Recently re-elected Japanese Prime Minister Shinzo Abe visited Washington this past week, holding bilateral talks with President Obama, as well as speaking before various organizations.  Abe is the leader of the Liberal Democratic Party, which is the conservative group that has ruled Japan almost uninterrupted (aside from a brief lull in the last three years) since the end of World War II. In his talks with President Obama, the leaders discussed various issues that are confronting both Japan and the US, such as North Korea’s aggressive behavior, Iranian misbehavior, and the current dispute with China. Abe explained his agenda for his term to the Center for Strategic Studies, and forcefully stated his intent to increase Japan’s military and political presence in the region. He plans on accomplishing this by increasing the military budget, along with increasing Japan’s coordination with other democratic nations, specifically the United States, Australia, and South Korea. Prime Minister Shinzo Abe heralded a return to Japanese supremacy in the region.

Israel

Over the past two weeks, riots have precipitated in the West Bank because of Israel’s refusal to release four Palestinians who are currently on a hunger strike.
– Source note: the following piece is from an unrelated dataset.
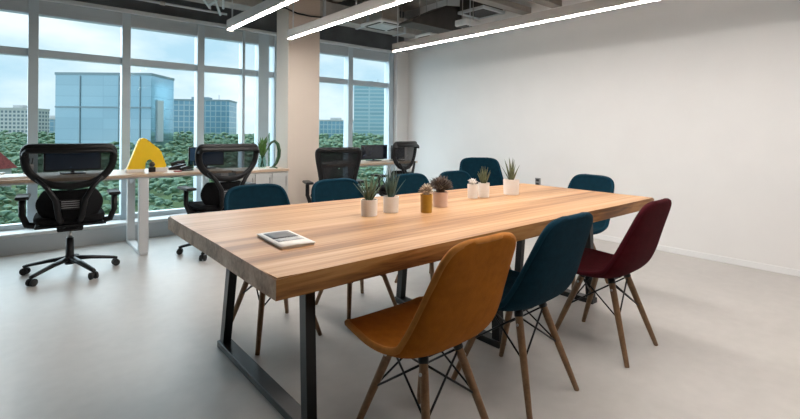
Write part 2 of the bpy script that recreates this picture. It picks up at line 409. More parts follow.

During one of the riots, the Israeli Defense Force arrested Arafat Jaradat for allegedly participating in throwing rocks at the soldiers, who subsequently died of a heart attack while in an Israeli prison. This caused additional unrest in the West Bank, and many prisoners have organized a day long hunger strike for Saturday, Feb. 24. Israel responded to these additional riots by effectively demanding the Palestinian Authority, which is the government of the West Bank, to break up the protests. There are reports that one of the four original hunger strikers is close to death because of his protest.

Britain

For the first time since 1978, Britain’s credit rating has decreased from AAA to AA1. This readjustment was made by Moody’s, one of the world’s rating agencies, on the expectation that Britain’s economy wouldn’t fully recover from its current economic situation for at least a few years. It doesn’t appear that further downgrades will happen in the near future, as Moody’s has declared that Britain’s new rating is currently “stable.”  Both France and America have both experienced the same downgrade in the past two years. Only the future will tell if this will assign some of the blame for the current situation to the Conservatives who are in charge, giving the advantage to the Labour Party.